Par Raymond Pédoussaut
Date de publication originale : 2019 (Rouergue noir)
Genres : Aventures, roman noir, ethnologique
Personnage principal : Guédalia, jeune Inuit d’Amarok
Guédalia, jeune Inuit fraîchement sorti de prison, travaille au magasin coopératif d’Amarok, dans l’île de Baffin, au nord du Canada. Il en profite pour faire le commerce de drogues et d’alcool. Guédalia c’est le mauvais fils de la famille. Plus jeune c’était un élève brillant qui a fait de bonnes études chez les blancs, à Montréal. Il a compromis un avenir qui s’annonçait radieux en tombant dans la drogue et l’alcool. Son frère aîné, Jack, à l’origine beaucoup moins brillant mais avec de solides convictions est devenu l’avocat respecté de tous, celui défend la cause des Inuits face aux compagnies prédatrices. Lui, c’était le bon fils. Un jour où Guédalia était complètement défoncé, il tue par accident son frère. C’est sa mère qui assume l’homicide et va en prison. Guédalia se retrouve dans la maison familiale avec pour seule compagnie son père grabataire dont il doit s’occuper. Réveillant ses rêves d’enfant et pour tenter d’échapper l’enfermement, Guédalia décide de partir vers le nord, direction Grise Fiord, vers cet endroit mythique où existent des arches faîtes de côtes de baleine. Il amène son père infirme et Dalia, une vieille chamane qui s’impose pour participer au voyage. Ils se lancent tous trois en traîneau tiré par dix chiens dans cette immensité blanche. Un périple risqué dans des conditions très difficiles.
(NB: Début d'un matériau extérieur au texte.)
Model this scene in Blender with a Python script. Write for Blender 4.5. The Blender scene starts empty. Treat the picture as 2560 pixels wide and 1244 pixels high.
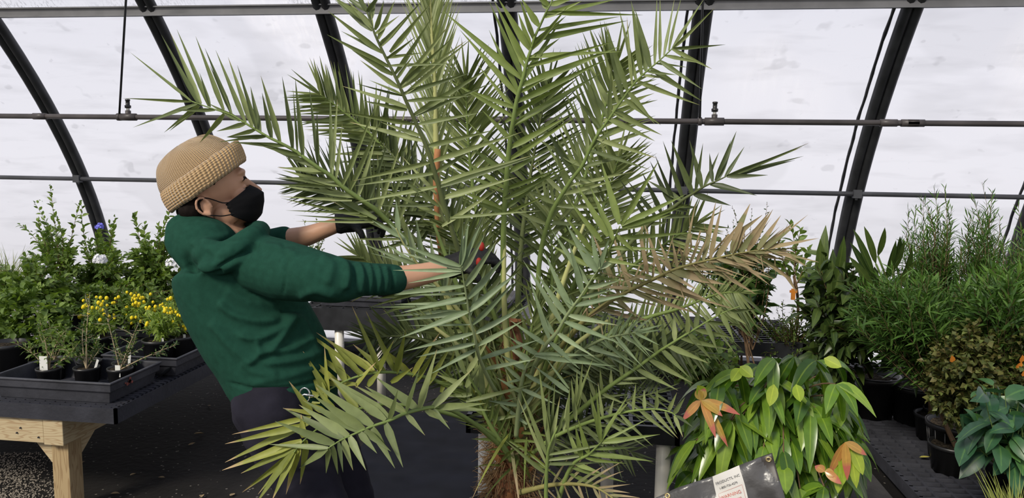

Après nous avoir narré la dérive et le naufrage humain du jeune Guédalia, l’auteur nous fit vivre son expédition vers un but aussi vague que fantasmé. Guédalia ne connaît pas exactement la position géographique de son but, il se base sur une histoire racontée par son père qui l’avait captivé lorsqu’il était enfant. Commence alors un périple dantesque dans la neige, la glace et le vent. La faim et le froid sont toujours omniprésents. La proximité de la mort aussi. Abandonnant sa culture d’homme civilisé, Guédalia retrouve l’instinct de ses ancêtres pour tenter de survivre.
Ce qui est remarquable dans ce roman c’est la grande connaissance de l’auteur concernant la culture et les traditions des Inuits. L’histoire de ce peuple est aussi évoquée : les populations déplacées vers le nord pour faire la place à la civilisation envahissante des hommes blancs. La similitude avec les Indiens d’Amérique est frappante. L’impression d’un monde qui survit péniblement, en voie de disparition, comme la banquise. Une communauté qui était armée pour survivre dans un climat et des conditions extrêmes mais le danger qui l’a frappée était beaucoup plus insidieux : les vices que le monde occidental a importés : l’alcoolisme et la drogue.
Grise Fiord est un roman noir ethnologique. Il nous immerge complètement dans les paysages glacés, les traditions ancestrales et les croyance du peuple inuit. C’est sauvage et fascinant. Empreint de nostalgie et de poésie aussi. Et totalement dépaysant.
Extrait :
Qu’est-ce qu’elle sait de ce que contiennent ces livres ?
— Suffisamment, petit merdeux. Ne me prends pas pour une gamine. Comme toi, je suis l’Inuite qui est allée à l’école des Blancs, je sais, j’ai appris. Et il se trouve que la police m’a emmenée un jour, que j’ai passé de longues années dans la clinique psychiatrique, au service réservé pour les Natives. J’ai vu ces hommes en blanc mortel s’approcher, des livres, des classeurs sous le bras, des thèses, encore, toujours, bien organisées, une pensée « structurée », des dictionnaires et des listes de troubles… D’autres Blancs, soi-disant bienveillants, et sans blouse cette fois, des ethnopsychiatres, sont venus voir et comprendre les pathologies spécifiques des autochtones pour faire des rapports qui aideraient les pouvoirs publics à mettre en place « des politiques sanitaires cohérentes ».
Niveau de satisfaction :
(4,2 / 5)
Bravo ! Superbe chronique, avec une vraie compréhension de la qualité de ce roman, ça fait du bien !
Merci. Je pense que vous aussi vous avez apprécié ce roman fascinant.